For a while I was posting about my theory of miso + 1, which states that you can make a satisfying soup by taking miso and adding only one additional ingredient, be it mussels, daikon, or nothing.

Well, sometimes you have to travel far to find your way back home. I've added dozens of ingredients (though one at a time) to various mugs and bowls of miso throughout the past few years, and I've come back to where I started. And that's a town called Miso Plus Many, population most people who like miso.

Don't get me wrong. I still dream of a world where hot water and miso paste is the default snack for millions of people. It's quick, it's cheap, it's healthy, it's almost stupid it's so doable. And yet I've come to believe that, when it comes to the ultimate miso, of course more is better.



This most recent miso was born from a dead chicken. I was bubbling a pot of stock from all my leftover bones and veggies scraps (note the sad carrots bottom right) and was about to make something else for dinner, when I realized I might was well base the meal around my vat of delicious, hot, fresh stock.
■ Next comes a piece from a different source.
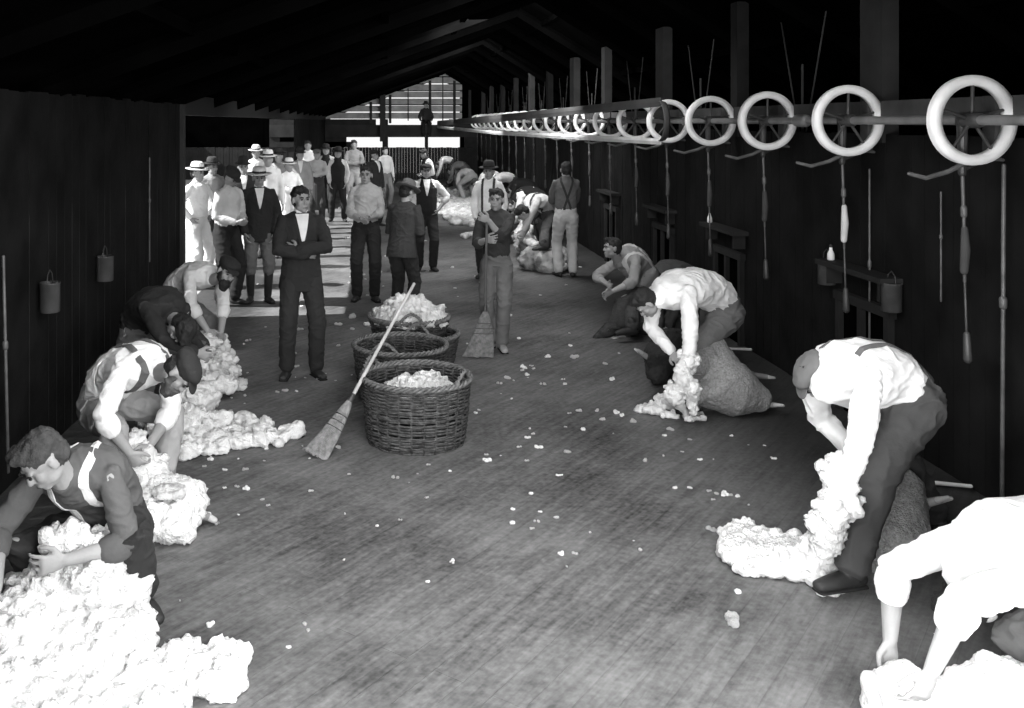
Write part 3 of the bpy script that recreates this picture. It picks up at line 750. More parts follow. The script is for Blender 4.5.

I added miso paste to the stock as well as (tons of) chopped turnip greens, black rice noodles, a smidgen of cayenne, a drizzle of sesame oil.

It was thick, it was hot, it was rich, it was salty, it was addictive.

When the turnip greens ran out we made it again with spinach and celery (going with the use whatever you have theory). Also great. The nuttiness from the noodles and sesame gave the impression of peanuts, the starch from the noodles added body, and as chefs around the world have come to appreciate, fat and miso become fast friends. We hadn't skimmed the stock and so the particles of chicken fat and fermented soy beans linked up like a double helix of deliciousness, even though I hate how common the word "deliciousness" has become and would never use it if it weren't true.

So I'm back to miso plus many. If I miss miso plus one, I can always subtract.